++++ Input rows ++++

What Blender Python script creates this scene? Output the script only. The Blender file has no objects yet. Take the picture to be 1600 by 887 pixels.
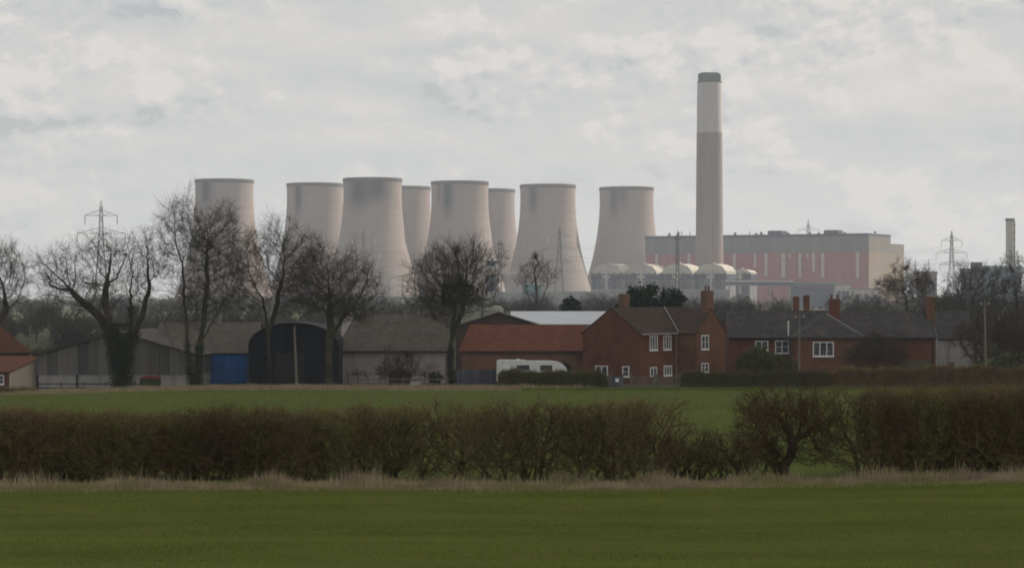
import bpy, math, random
import numpy as np
from mathutils import Vector
R = math.radians
random.seed(7)
rng = np.random.default_rng(11)
sc = bpy.context.scene
COL = sc.collection
F = 3400.0            # focal length in pixels of a 1600 px wide picture
CZ = 11.0             # eye height above the plain (m)
HY = 460.0            # row of the horizon

# ------------------------------------------------------------------ terrain
_gy = [-60, 0, 56, 120, 200, 232, 262, 300, 380, 20000]
_gz = [9.0, 8.05, 6.28, 4.38, 1.92, 1.0, 0.45, 0.15, 0.0, 0.0]
def sst(a, b, v):
    t = min(1.0, max(0.0, (v - a) / (b - a)))
    return t * t * (3 - 2 * t)
def g(x, y):
    z = float(np.interp(y, _gy, _gz))
    dip = 0.55 * sst(-30, -56, x) * sst(120, 220, y) * (1 - sst(280, 400, y))
    rise = 0.25 * sst(4, 16, x) * sst(30, 60, y) * (1 - sst(90, 160, y))
    return z - dip + rise
def gv(x, y):
    def s(a, b, v):
        t = np.clip((v - a) / (b - a), 0, 1)
        return t * t * (3 - 2 * t)
    z = np.interp(y, _gy, _gz)
    return z - 0.55 * s(-30, -56, x) * s(120, 220, y) * (1 - s(280, 400, y)) + 0.25 * s(4, 16, x) * s(30, 60, y) * (1 - s(90, 160, y))
def wx(px, Y): return (px - 800.0) * Y / F
def wz(py, Y): return CZ - (py - HY) * Y / F

# ------------------------------------------------------------------ object helpers
def link(o, parent=None):
    COL.objects.link(o)
    if parent is not None: o.parent = parent
    return o
def tag(o, label=None, cat=None, group=None, kind=None):
    if label: o['label'] = label
    if cat: o['category'] = cat
    if group: o['group'] = group
    if kind: o['kind'] = kind
    return o
def thing(name, label, cat, loc, rz=0.0, group=None):
    o = bpy.data.objects.new(name, None)
    o.empty_display_size = 0.5
    o.location = loc; o.rotation_euler = (0, 0, rz)
    link(o)
    return tag(o, label, cat, group)
def copy_tree(o, parent=None):
    c = o.copy(); COL.objects.link(c)
    if parent is not None: c.parent = parent
    for ch in list(o.children): copy_tree(ch, c)
    return c

class MB:
    def __init__(s): s.v = []; s.f = []; s.m = []; s.mi = 0
    def add(s, vs, fs):
        n = len(s.v); s.v += [tuple(p) for p in vs]
        s.f += [tuple(i + n for i in f) for f in fs]; s.m += [s.mi] * len(fs)
        return s
    def box(s, x0, x1, y0, y1, z0, z1):
        return s.add([(x0,y0,z0),(x1,y0,z0),(x1,y1,z0),(x0,y1,z0),(x0,y0,z1),(x1,y0,z1),(x1,y1,z1),(x0,y1,z1)],
              [(3,2,1,0),(4,5,6,7),(0,1,5,4),(1,2,6,5),(2,3,7,6),(3,0,4,7)])
    def bbox(s, x0, x1, y0, y1, z0, z1, b=0.02):      # box with chamfered upper/vertical edges
        p = [(x0+b,y0),(x1-b,y0),(x1,y0+b),(x1,y1-b),(x1-b,y1),(x0+b,y1),(x0,y1-b),(x0,y0+b)]
        cx, cy = (x0+x1)/2, (y0+y1)/2
        q = [(cx+(a-cx)*(1-2*b/max(x1-x0,.01)), cy+(c-cy)*(1-2*b/max(y1-y0,.01))) for a, c in p]
        vs = [(a,c,z0) for a,c in p] + [(a,c,z1-b) for a,c in p] + [(a,c,z1) for a,c in q]
        fs = [tuple(range(7,-1,-1)), tuple(range(16,24))]
        for k in range(8):
            j = (k+1) % 8
            fs += [(k,j,8+j,8+k),(8+k,8+j,16+j,16+k)]
        return s.add(vs, fs)
    def prism(s, poly, axis, a, b):       # poly in the two other axes, extruded along axis from a to b
        n = len(poly)
        def P(p, t):
            if axis == 'x': return (t, p[0], p[1])
            if axis == 'y': return (p[0], t, p[1])
            return (p[0], p[1], t)
        vs = [P(p, a) for p in poly] + [P(p, b) for p in poly]
        fs = [tuple(range(n-1,-1,-1)), tuple(range(n, 2*n))] + [(k,(k+1)%n,n+(k+1)%n,n+k) for k in range(n)]
        return s.add(vs, fs)
    def lathe(s, prof, n=48, c=(0,0), a0=0.0, cap=True, phase=0.0):
        vs = []; fs = []
        for r, z in prof:
            for k in range(n):
                t = 2*math.pi*(k+phase)/n
                vs.append((c[0]+r*math.cos(t), c[1]+r*math.sin(t), z))
        m = len(prof)
        for i in range(m-1):
            for k in range(n):
                j = (k+1) % n
                fs.append((i*n+k, i*n+j, (i+1)*n+j, (i+1)*n+k))
        if cap:
            fs.append(tuple(range(n-1,-1,-1))); fs.append(tuple((m-1)*n+k for k in range(n)))
        return s.add(vs, fs)
    def tube(s, p, q, r0, r1=None, n=6):
        r1 = r0 if r1 is None else r1
        p = Vector(p); q = Vector(q); d = (q-p).normalized()
        a = d.orthogonal().normalized(); b = d.cross(a)
        vs = []
        for c, r in ((p,r0),(q,r1)):
            for k in range(n):
                t = 2*math.pi*k/n
                vs.append(c + a*(r*math.cos(t)) + b*(r*math.sin(t)))
        fs = [(k,(k+1)%n,n+(k+1)%n,n+k) for k in range(n)] + [tuple(range(n-1,-1,-1)), tuple(range(n,2*n))]
        return s.add(vs, fs)
    def slab(s, a, b, c, d, th):          # quad a,b,c,d (upper face) with thickness th below
        a,b,c,d = map(Vector,(a,b,c,d)); nrm = (b-a).cross(d-a).normalized()
        if nrm.z < 0: nrm = -nrm
        lo = [p - nrm*th for p in (a,b,c,d)]
        return s.add([a,b,c,d]+lo, [(0,1,2,3),(7,6,5,4),(0,4,5,1),(1,5,6,2),(2,6,7,3),(3,7,4,0)])
    def build(s, name, mats, parent=None, smooth=False):
        me = bpy.data.meshes.new(name); me.from_pydata(s.v, [], s.f)
        if not isinstance(mats, (list, tuple)): mats = [mats]
        for m in mats: me.materials.append(m)
        if len(mats) > 1: me.polygons.foreach_set('material_index', s.m)
        if smooth: me.polygons.foreach_set('use_smooth', [True]*len(s.f))
        import bmesh
        bm = bmesh.new(); bm.from_mesh(me); bmesh.ops.recalc_face_normals(bm, faces=bm.faces); bm.to_mesh(me); bm.free()
        me.update()
        if smooth: me.set_sharp_from_angle(angle=R(35))
        return link(bpy.data.objects.new(name, me), parent)

def np_mesh(name, V, faces, mats, mi=None, smooth=False):
    """V (n,3), faces (m,k) one arity"""
    V = np.ascontiguousarray(V, dtype=np.float32); faces = np.ascontiguousarray(faces, dtype=np.int32)
    m, k = faces.shape
    me = bpy.data.meshes.new(name)
    me.vertices.add(len(V)); me.vertices.foreach_set('co', V.ravel())
    me.loops.add(m*k); me.loops.foreach_set('vertex_index', faces.ravel())
    me.polygons.add(m); me.polygons.foreach_set('loop_start', np.arange(0, m*k, k, dtype=np.int32))
    me.polygons.foreach_set('loop_total', np.full(m, k, dtype=np.int32))
    if not isinstance(mats, (list, tuple)): mats = [mats]
    for q in mats: me.materials.append(q)
    if mi is not None: me.polygons.foreach_set('material_index', np.ascontiguousarray(mi, dtype=np.int32))
    if smooth: me.polygons.foreach_set('use_smooth', np.ones(m, dtype=bool))
    me.update(); me.validate()
    return me

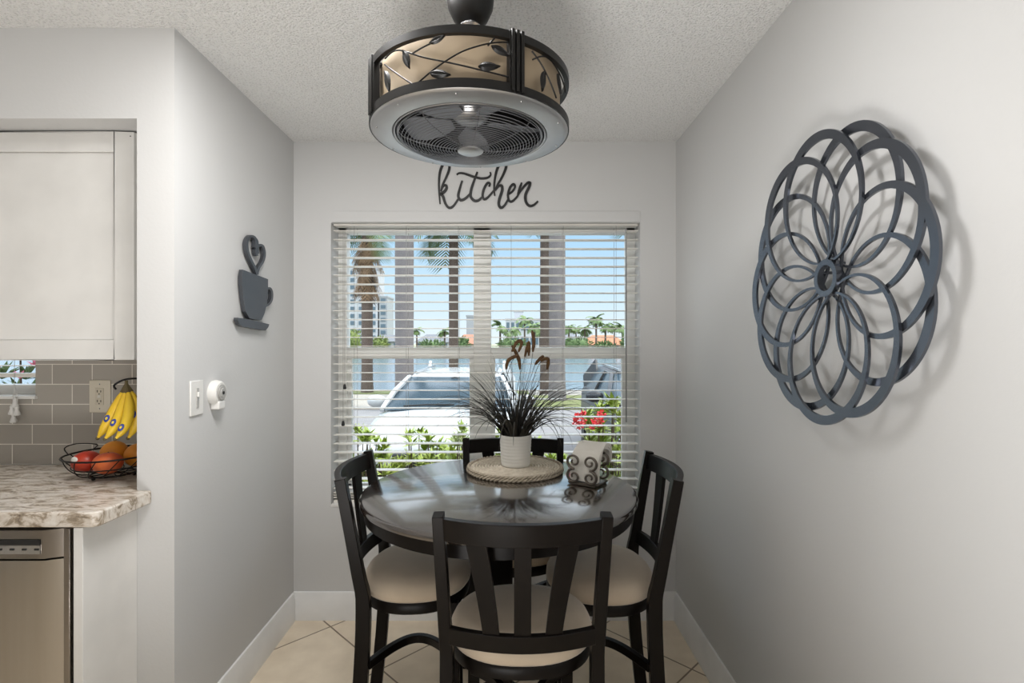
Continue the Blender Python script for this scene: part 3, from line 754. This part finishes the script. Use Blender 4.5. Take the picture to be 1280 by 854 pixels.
# spokes on top
m = MB()
for k in range(4):
    a = R(-90 + 28 + 90*k); m.bar([(0, 0, L1 - .010), ((FR-.01)*math.cos(a), (FR-.01)*math.sin(a), L1 - .010)], .018, .006)
m.build('top_spoke', blackmetal, fan)
def cyl(px, py, rad=FR - .004):   # place on the drum surface, near side
    k = ((440 + px / 4.067) - 640) / F; kz = -((py / 4.067) - 427) / F
    a = k*k + 1; b_ = -2*(k*FC.x + FC.y); c_ = FC.x**2 + FC.y**2 - rad*rad
    D = max(0, b_*b_ - 4*a*c_); d = (-b_ - math.sqrt(D)) / (2*a)
    p = Vector((k*d, d, CH + kz*d)); th = math.atan2(p.y - FC.y, p.x - FC.x); return th, p.z - ZC
def cpt(th, z, r=FR - .002): return Vector((r*math.cos(th), r*math.sin(th), z))
def clampz(z): return min(max(z, L0 + .018), L1 - .018)
VF = [[(170,330),(310,430),(335,425),(400,370),(470,318),(560,265),(640,237),(720,220),(835,213)],
      [(172,300),(205,268),(240,257),(275,265),(400,302),(640,355),(838,408)], [(310,275),(350,250),(400,225)], [(690,235),(725,195)]]
VS = [[(912,262),(960,330),(1000,410),(1035,500)], [(915,305),(960,288),(1000,300),(1040,355),(1070,420),(1082,470)]]
LF = [((400,228),(480,186),20), ((270,262),(300,355),19), ((180,365),(202,475),20), ((400,380),(505,388),21), ((640,345),(750,345),21), ((705,240),(800,293),21)]
LS = [((968,365),(958,470),18), ((1034,378),(1050,480),17)]
def add_vines(vines, leaves, rots):
    for rot in rots:
        for vv in vines:
            pts = [cyl(*p) for p in vv]; q = catmull([Vector((a, clampz(z))) for a, z in pts], 5)
            MB().tube([cpt(t_.x + rot, t_.y) for t_ in q], .0019, 6).build('vine', blackmetal, fan)
        for (a, b_, wd) in leaves:
            A = Vector(cyl(*a)); B = Vector(cyl(*b_)); A.y = clampz(A.y); B.y = clampz(B.y)
            ax_ = Vector(((B.x-A.x)*FR, B.y-A.y)); Ll = ax_.length; ax_.normalize(); nn = Vector((-ax_.y, ax_.x)); m = MB()
            rings = []; hw = Ll*.20
            for i in range(11):
                q = i/10; h = hw*math.sin(PI*q**.8)**.9 + .0004
                c_ = Vector((A.x*FR, A.y)) + ax_*Ll*q; ring_ = []
                for (s_, o_) in ((-1, .0), (-.4, .004), (0, .0025), (.4, .004), (1, .0), (.4, -.002), (-.4, -.002)):
                    p = c_ + nn*h*s_; ring_.append(cpt(p.x/FR + rot, p.y, FR + o_ + .001))
                rings.append(ring_)
            m.loft(rings); m.build('leaf', blackmetal, fan, ang=50)
add_vines(VF, LF, (0, PI)); add_vines(VS, LS, (0,)); add_vines(VF, LF, (PI/2, -PI/2)[1:])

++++

> Objective:
Please take the lines from the beginning of the data above through the line holding "def wz(py, Y): return CZ - (py - HY) * Y / F" and transcribe them exactly, without any pictures.

> Solution to this exercise:
What Blender Python script creates this scene? Output the script only. The Blender file has no objects yet. Take the picture to be 1600 by 887 pixels.
import bpy, math, random
import numpy as np
from mathutils import Vector
R = math.radians
random.seed(7)
rng = np.random.default_rng(11)
sc = bpy.context.scene
COL = sc.collection
F = 3400.0            # focal length in pixels of a 1600 px wide picture
CZ = 11.0             # eye height above the plain (m)
HY = 460.0            # row of the horizon

# ------------------------------------------------------------------ terrain
_gy = [-60, 0, 56, 120, 200, 232, 262, 300, 380, 20000]
_gz = [9.0, 8.05, 6.28, 4.38, 1.92, 1.0, 0.45, 0.15, 0.0, 0.0]
def sst(a, b, v):
    t = min(1.0, max(0.0, (v - a) / (b - a)))
    return t * t * (3 - 2 * t)
def g(x, y):
    z = float(np.interp(y, _gy, _gz))
    dip = 0.55 * sst(-30, -56, x) * sst(120, 220, y) * (1 - sst(280, 400, y))
    rise = 0.25 * sst(4, 16, x) * sst(30, 60, y) * (1 - sst(90, 160, y))
    return z - dip + rise
def gv(x, y):
    def s(a, b, v):
        t = np.clip((v - a) / (b - a), 0, 1)
        return t * t * (3 - 2 * t)
    z = np.interp(y, _gy, _gz)
    return z - 0.55 * s(-30, -56, x) * s(120, 220, y) * (1 - s(280, 400, y)) + 0.25 * s(4, 16, x) * s(30, 60, y) * (1 - s(90, 160, y))
def wx(px, Y): return (px - 800.0) * Y / F
def wz(py, Y): return CZ - (py - HY) * Y / F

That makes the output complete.